Friday, September 21, 2012

Men In the Battle Against Domestic Violence

 Professor Ulester Douglas of Emory University
 http://www.idvaac.org/assemblingthepieces/articles/meet/douglas.html

Sixteen undergraduates made history this spring by completing MSV’s first-ever academic course offering at Emory University. The course, Male Intimate Partner Violence Against Women: Critical Issues and Concepts, taught by Ulester Douglas (UD), was the vision of the late Dr. Rudolph Byrd. At the time of its offering, there was no course within Emory College that focused on male intimate partner violence against women or used a community-engaged learning approach to this issue. Students gave their seal of approval by unanimously rating the course as excellent in their final evaluations.
- It is the best class I have taken at Emory and I am a senior.
- Very rarely do students get the opportunity to learn from someone who can speak not only to textbooks applications, but also to real-world and real life experiences.
- Ulester and Dominick (TA for the course) were two of the best teachers I have had at Emory.
UD: “Teaching this course provided an exciting opportunity to reach today’s and tomorrow’s leaders. When students are exposed to this kind of material it raises the stakes that they would do something, take action, to help prevent violence against women.
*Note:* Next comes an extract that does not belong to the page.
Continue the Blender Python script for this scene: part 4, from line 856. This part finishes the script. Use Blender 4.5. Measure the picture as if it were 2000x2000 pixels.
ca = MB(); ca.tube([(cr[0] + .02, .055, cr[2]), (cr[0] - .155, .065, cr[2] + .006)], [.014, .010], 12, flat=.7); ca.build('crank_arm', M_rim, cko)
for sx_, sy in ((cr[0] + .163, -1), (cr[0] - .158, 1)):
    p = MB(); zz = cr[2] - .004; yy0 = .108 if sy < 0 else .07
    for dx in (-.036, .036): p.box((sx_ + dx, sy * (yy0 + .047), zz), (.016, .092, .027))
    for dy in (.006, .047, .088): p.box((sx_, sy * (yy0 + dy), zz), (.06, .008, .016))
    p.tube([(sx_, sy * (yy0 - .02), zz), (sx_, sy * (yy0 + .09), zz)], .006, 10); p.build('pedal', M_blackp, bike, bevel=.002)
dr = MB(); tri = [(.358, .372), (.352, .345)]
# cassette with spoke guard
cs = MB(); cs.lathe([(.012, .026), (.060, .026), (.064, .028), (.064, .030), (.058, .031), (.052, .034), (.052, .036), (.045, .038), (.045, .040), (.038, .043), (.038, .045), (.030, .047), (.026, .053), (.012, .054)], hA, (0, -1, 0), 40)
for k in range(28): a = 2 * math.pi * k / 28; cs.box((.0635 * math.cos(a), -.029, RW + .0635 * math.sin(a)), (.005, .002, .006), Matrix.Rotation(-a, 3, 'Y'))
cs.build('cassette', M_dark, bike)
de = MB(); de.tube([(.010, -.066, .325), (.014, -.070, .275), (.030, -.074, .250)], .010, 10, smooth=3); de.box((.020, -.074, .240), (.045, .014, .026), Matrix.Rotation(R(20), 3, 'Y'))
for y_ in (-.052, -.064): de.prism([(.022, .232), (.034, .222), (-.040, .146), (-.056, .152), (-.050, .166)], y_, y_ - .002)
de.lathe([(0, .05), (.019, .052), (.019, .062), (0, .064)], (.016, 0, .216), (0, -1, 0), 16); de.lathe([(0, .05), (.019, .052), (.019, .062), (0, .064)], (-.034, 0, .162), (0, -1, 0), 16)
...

There is still a high degree of indifference to male violence against women, in part because of the lack of knowledge about the issue”
- Almost everything I was taught in this class was new information and I learned to think of abuse in completely new and different ways.
- Before (the class on stalking) I didn’t take stalking very seriously, and afterwards I was aware of its severity and importance.
- I never before thought about the ways in which immigrant women constituted a vulnerable group for domestic violence. [This course] helped me expand upon the ways I view Intersectionality.